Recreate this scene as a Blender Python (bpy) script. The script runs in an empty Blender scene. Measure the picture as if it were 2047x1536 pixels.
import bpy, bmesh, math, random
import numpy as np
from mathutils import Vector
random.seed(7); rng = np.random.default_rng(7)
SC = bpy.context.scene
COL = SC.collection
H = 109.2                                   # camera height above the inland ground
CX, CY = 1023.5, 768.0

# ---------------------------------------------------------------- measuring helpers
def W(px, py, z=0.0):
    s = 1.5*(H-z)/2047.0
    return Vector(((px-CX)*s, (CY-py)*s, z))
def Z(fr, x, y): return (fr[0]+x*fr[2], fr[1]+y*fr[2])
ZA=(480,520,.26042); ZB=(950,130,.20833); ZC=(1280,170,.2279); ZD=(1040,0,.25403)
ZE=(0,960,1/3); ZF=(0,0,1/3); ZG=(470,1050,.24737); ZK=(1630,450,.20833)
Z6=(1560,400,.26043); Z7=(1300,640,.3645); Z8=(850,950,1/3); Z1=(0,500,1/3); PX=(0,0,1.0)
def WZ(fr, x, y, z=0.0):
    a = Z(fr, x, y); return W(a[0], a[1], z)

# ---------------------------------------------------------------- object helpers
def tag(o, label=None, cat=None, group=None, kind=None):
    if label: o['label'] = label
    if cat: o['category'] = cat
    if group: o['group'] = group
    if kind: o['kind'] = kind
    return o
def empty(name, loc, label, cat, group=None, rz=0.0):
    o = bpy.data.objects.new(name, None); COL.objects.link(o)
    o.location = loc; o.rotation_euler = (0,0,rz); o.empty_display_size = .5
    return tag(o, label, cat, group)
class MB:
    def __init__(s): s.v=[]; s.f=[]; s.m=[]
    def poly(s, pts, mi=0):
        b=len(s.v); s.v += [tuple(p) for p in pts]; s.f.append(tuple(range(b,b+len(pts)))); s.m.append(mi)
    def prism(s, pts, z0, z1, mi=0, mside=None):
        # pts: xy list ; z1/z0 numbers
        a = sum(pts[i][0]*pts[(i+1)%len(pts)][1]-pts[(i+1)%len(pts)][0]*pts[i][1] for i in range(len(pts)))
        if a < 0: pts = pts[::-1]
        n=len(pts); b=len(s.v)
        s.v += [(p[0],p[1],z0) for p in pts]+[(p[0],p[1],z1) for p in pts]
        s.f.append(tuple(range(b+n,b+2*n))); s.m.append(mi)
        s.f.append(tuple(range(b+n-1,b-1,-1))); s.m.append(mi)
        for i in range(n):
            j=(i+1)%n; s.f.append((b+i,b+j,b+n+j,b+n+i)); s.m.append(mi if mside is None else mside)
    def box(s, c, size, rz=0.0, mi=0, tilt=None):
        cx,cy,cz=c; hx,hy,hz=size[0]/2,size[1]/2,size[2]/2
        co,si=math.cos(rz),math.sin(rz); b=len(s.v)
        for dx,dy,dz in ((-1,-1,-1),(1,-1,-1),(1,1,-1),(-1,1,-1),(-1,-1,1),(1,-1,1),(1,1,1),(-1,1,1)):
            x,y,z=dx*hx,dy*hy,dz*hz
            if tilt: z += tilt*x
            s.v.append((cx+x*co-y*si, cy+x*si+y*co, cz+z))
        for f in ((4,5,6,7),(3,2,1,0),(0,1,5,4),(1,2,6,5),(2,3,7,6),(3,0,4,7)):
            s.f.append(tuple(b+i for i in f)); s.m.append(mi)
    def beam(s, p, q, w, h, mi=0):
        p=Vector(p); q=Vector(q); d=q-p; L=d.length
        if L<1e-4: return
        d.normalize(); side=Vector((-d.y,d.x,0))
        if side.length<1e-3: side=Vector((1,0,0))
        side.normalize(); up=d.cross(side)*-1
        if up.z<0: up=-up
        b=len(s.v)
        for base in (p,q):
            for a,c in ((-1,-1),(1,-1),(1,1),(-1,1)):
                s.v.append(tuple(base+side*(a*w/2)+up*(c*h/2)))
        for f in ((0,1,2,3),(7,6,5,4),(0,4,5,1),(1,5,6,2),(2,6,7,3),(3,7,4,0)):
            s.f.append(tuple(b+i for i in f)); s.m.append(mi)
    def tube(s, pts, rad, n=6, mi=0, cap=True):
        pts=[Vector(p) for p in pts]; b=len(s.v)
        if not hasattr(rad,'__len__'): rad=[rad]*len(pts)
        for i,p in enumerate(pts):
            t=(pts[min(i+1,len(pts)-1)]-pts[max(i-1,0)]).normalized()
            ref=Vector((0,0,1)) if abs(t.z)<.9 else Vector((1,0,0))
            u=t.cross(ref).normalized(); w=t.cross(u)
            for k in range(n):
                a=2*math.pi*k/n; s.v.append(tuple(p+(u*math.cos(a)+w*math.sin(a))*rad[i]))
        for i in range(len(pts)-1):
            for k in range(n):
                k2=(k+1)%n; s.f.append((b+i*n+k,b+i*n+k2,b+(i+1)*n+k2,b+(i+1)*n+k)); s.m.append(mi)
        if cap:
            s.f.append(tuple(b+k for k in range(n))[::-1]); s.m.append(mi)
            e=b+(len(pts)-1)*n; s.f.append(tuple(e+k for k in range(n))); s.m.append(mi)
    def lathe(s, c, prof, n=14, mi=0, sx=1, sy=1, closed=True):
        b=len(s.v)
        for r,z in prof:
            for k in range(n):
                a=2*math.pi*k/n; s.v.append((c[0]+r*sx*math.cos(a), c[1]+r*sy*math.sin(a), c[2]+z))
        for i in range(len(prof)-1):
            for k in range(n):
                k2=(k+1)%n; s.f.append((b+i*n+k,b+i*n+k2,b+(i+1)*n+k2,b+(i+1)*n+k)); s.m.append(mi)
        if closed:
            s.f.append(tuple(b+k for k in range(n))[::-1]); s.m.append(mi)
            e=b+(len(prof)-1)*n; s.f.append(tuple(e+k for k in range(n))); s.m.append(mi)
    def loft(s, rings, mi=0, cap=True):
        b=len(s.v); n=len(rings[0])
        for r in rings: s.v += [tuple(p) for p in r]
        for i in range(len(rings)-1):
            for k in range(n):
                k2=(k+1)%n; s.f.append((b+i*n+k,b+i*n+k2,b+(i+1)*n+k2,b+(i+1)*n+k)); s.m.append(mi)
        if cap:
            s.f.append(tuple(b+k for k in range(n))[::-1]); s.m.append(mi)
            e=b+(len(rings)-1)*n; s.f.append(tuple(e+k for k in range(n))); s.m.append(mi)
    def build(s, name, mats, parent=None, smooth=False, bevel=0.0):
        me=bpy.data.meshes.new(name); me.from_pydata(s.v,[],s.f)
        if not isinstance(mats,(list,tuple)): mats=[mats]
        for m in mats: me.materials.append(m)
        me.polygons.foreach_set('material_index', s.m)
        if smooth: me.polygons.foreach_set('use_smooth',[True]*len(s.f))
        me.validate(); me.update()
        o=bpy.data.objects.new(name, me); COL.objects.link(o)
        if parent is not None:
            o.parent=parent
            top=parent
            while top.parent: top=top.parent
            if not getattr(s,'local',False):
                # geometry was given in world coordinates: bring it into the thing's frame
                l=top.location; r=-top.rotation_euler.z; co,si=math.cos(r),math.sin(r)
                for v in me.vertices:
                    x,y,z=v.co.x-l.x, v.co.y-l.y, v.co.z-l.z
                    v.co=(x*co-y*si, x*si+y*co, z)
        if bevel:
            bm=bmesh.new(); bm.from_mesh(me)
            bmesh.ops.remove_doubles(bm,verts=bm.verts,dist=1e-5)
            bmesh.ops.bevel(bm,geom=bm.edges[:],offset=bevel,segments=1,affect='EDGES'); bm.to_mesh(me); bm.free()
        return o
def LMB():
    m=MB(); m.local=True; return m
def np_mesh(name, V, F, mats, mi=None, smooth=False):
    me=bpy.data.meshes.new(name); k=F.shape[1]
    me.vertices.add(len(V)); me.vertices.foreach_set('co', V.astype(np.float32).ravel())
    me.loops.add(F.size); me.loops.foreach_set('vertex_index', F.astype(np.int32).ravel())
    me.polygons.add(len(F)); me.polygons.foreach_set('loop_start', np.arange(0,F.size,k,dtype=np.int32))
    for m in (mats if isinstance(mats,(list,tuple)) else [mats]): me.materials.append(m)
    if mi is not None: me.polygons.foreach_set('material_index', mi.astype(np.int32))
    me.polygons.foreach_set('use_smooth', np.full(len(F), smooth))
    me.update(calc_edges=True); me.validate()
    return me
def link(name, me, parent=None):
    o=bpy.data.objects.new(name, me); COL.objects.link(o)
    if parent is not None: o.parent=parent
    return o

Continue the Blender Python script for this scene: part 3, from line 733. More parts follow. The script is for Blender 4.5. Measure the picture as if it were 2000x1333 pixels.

★ ★ ★ ★ ★

Search the listing for the word "Python" and return each line that holds it.

Recreate this scene as a Blender Python (bpy) script. The script runs in an empty Blender scene. Measure the picture as if it were 2047x1536 pixels.
Continue the Blender Python script for this scene: part 3, from line 733. More parts follow. The script is for Blender 4.5. Measure the picture as if it were 2000x1333 pixels.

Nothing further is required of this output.